20.09.2021 | Proteus Maximus finding a role in film production

Jeff Pardee uses Elation LED power luminaire to discreetly light sets from a distance.

Indoor and outdoor film and television production is discovering the many benefits that a powerful, fully automated IP65 LED luminaire can provide on a set. Just ask lighting designer/programmer Jeff Pardee (I.A.T.S.E. Local 728), who has been using the Proteus Maximus from Elation Professional on several recent projects.

The Proteus Maximus - a 50,000-lumen LED moving head that operates as a profile, beam or wash light - is routinely used to light some of the world's largest outdoor shows and events. Its 950W White LED engine delivers a level of brightness that can reach across great distances, an attribute Pardee finds useful on sets where complex camera work requires supporting equipment to be out of sight.

Pardee, a former concert lighting designer who moved into film and broadcast lighting several years ago, sought a moving head he could place at a distance while maintaining intensity, even when using color or breakup patterns. "When you film, in order to stay out of camera shot, you have to put things where they cannot be seen which means placing lighting far away. I needed a fixture with punch, something with color that I could use for hard edge or breakup patterns but do it from afar."

InitiationWhile working on a film project that required the 4th Street Bridge in LA to be illuminated from across a large construction site, Pardee needed a powerful fixture that could project from hundreds of yards away. He considered several options, including Proteus Maximus, and was able to borrow a unit from a colleague at a nearby project to test. At midday, in order to demonstrate its brightness for the others on set, he was able to light a nearby building from across a freeway. "It was one o'clock in the afternoon, broad daylight, and you could easily see the aperture on the building," he relates. "That convinced everyone. Imagine if it was 2am at the same distance!"
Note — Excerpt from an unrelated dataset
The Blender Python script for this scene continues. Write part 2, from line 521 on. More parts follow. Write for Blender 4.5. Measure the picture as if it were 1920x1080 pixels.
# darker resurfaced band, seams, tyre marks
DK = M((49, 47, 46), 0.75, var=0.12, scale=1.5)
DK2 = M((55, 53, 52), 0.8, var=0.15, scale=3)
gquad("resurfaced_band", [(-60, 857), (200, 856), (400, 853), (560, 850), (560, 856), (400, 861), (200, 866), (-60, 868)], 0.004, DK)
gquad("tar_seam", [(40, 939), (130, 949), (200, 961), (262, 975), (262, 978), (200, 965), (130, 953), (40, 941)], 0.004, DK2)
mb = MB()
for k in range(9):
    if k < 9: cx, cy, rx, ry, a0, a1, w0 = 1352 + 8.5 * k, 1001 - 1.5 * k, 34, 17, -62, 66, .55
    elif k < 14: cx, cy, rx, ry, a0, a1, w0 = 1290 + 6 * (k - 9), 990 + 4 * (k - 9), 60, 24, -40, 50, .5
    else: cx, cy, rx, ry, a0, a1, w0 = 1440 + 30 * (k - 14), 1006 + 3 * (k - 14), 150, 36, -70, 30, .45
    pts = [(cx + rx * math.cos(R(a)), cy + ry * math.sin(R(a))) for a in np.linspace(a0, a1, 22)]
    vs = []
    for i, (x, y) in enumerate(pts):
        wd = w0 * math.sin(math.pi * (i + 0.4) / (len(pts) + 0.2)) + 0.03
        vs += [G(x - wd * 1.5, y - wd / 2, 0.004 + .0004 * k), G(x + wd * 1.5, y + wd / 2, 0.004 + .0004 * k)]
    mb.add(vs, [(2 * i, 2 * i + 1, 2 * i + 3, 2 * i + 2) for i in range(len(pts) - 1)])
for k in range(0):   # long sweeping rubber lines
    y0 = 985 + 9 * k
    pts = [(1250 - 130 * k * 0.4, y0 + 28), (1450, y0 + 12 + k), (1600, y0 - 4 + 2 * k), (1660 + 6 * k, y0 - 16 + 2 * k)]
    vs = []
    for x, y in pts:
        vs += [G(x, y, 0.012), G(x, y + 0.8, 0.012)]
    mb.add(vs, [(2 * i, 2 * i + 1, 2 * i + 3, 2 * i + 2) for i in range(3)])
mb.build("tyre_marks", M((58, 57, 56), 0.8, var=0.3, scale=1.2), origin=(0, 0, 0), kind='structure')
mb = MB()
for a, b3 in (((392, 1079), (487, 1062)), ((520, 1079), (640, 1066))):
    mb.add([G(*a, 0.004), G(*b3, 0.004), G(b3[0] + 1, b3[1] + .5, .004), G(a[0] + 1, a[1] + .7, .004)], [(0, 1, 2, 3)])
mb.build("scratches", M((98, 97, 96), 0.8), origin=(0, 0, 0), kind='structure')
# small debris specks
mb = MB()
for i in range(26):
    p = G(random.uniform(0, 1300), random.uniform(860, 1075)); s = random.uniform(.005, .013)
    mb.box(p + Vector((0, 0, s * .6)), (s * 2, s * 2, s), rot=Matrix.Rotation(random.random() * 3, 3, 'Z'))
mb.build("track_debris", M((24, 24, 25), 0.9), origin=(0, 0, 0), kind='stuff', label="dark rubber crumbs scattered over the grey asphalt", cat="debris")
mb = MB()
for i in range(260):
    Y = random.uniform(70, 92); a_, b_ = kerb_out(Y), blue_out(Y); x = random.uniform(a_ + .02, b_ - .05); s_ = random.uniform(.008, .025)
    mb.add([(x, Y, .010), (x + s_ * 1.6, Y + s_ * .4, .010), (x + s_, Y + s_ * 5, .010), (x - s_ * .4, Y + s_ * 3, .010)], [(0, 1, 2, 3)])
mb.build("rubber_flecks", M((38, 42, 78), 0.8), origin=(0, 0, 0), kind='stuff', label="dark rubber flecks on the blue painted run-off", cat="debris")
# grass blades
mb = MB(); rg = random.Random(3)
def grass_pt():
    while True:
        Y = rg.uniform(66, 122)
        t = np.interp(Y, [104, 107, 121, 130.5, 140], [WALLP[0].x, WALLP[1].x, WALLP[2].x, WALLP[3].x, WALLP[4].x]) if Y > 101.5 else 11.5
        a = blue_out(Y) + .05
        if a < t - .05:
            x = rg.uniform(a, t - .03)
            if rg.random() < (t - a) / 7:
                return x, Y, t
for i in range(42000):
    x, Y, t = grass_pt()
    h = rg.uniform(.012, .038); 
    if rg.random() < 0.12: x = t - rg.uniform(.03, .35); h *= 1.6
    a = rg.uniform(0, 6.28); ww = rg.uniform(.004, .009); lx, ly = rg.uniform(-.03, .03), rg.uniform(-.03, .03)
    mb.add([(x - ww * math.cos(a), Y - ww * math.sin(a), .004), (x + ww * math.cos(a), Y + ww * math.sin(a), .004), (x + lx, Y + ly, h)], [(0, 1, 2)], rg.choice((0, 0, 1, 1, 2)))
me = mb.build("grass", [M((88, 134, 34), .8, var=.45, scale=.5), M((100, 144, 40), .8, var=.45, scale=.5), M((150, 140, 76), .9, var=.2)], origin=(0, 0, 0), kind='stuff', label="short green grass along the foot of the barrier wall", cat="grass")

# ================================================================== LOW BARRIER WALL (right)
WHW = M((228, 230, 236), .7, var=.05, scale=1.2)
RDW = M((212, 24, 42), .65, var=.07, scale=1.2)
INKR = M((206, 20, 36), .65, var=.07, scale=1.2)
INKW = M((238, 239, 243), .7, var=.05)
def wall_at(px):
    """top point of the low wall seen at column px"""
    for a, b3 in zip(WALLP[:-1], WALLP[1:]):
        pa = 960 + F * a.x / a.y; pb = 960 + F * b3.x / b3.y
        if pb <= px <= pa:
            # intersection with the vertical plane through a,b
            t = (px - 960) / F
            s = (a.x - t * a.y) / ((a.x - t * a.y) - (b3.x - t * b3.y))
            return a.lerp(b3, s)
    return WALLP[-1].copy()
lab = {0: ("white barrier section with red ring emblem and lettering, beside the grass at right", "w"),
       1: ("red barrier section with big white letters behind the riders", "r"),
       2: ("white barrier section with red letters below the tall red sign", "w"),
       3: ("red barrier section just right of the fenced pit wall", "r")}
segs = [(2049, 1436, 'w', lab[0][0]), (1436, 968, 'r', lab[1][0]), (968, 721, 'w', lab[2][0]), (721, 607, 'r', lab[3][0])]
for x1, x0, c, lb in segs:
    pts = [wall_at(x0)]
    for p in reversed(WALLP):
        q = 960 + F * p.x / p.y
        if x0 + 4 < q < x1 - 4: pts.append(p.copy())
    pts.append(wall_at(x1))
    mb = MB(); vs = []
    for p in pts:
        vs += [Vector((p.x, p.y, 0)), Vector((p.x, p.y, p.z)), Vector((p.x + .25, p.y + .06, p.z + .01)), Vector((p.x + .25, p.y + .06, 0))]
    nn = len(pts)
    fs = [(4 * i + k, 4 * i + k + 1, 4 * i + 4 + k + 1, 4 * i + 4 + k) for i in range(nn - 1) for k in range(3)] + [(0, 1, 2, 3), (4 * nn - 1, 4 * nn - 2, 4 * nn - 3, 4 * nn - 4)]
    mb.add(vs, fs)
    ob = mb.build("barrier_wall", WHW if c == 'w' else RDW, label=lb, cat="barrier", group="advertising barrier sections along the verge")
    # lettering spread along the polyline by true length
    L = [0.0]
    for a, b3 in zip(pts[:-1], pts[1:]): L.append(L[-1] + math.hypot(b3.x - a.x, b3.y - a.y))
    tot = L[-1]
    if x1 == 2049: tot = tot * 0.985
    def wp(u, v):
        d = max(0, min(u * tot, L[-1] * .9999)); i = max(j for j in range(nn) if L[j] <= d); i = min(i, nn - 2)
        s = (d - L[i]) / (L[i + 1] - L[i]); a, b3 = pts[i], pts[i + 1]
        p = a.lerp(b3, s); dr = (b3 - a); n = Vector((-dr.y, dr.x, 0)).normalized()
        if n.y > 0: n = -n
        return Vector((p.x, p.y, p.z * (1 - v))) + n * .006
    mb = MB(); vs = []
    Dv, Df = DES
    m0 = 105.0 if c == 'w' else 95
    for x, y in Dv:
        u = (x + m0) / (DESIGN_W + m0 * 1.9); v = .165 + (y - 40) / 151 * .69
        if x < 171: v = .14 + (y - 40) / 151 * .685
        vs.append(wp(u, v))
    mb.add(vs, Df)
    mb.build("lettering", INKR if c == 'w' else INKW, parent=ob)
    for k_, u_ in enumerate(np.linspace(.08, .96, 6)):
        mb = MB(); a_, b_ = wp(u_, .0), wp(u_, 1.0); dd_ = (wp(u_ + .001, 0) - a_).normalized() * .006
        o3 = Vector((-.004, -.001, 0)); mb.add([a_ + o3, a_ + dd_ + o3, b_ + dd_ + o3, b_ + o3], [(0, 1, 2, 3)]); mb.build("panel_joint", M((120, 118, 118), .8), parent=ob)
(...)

That was his first experience with the fixture, which he ended up using on the project from condors in groupings of three. "They worked phenomenally. The condors we had the fixtures in were from two-tenths of a mile to half a mile away from the bridge and it was perfectly lit with no shadows and no variance in output," he said. "In fact, we ended up running them at only 65% because they were too bright." Part of that same project required lighting an outdoor basketball court as part of a continuous shot scene. "We used the Maximus specifically for that because he could have them out of the shot, at the other end of the block on fully raised condors, but we still got great light levels."

Pardee says that when they evaluate lighting they also look for fixtures they can run on a lower amount of power. On the 4th Street Bridge and downtown park project, they ran the Maximus units using a small 6000-watt generator located half a mile away. "That same setup with discharge fixtures would have required a much bigger generator and networking system. To me it's astonishing that the Maximus can do what it does, project so bright and so far, at the power draw it has."
The project proved a good introduction to the LED luminaire for Pardee and gave him the chance to tinker with the lights, test them in various colors, breakup patterns, prisms, etc. to see if they held their brightness. "That was the definitive moment for me," he said. "I knew if I ever had a need for this type of fixture again, these are what I would go with."

Billie Eilish Prime Day Show
The need for a powerful LED moving head has come up frequently for the designer who says he has used the Maximus on production sets a dozen times to date. A recent example is Billie Eilish's Prime Day Show musical special that aired June 17th on Prime Video. The show fused music and storytelling as the Grammy-winning singer performed amid an immersive Parisian set (actually filmed on the Universal backlot). Director of Photography for the Prime Day shoot was Christopher Ripley; Gaffer was Mathias Peralta.

Pardee turned to the waterproof Maximus to fulfill a number of roles on the production. "We used them to punch through a window to give a nice sunrise effect while it was raining for example. We drenched them in water for three days and didn't have any problems." Pardee accessed the Maximus's full-spectrum color mixing system with variable CTO to create the reds, ambers and daylight color required to mimic a sunrise. Then for a night scene, he painted with purples, reds and blues to create a nighttime Paris look. "I used them as backlighting as well or for hard-edge lighting on set buildings to give a crisp look working together with a soft-edge fixture that we matched color temperature with to get a nice even look."

The Maximus fixtures worked from two condor positions on the musical special, two fixtures on each condor shooting the building set from 300-400 feet away from the camera. Pardee then turned the fixtures around 180 degrees to shoot in the opposite direction, up the street and onto buildings in a big breakup pattern, a throw that was closer to 500 feet. "You just can't get that punch from that distance from anything else," he concludes. "To have those colors and effects and with that power, they've just been ideal."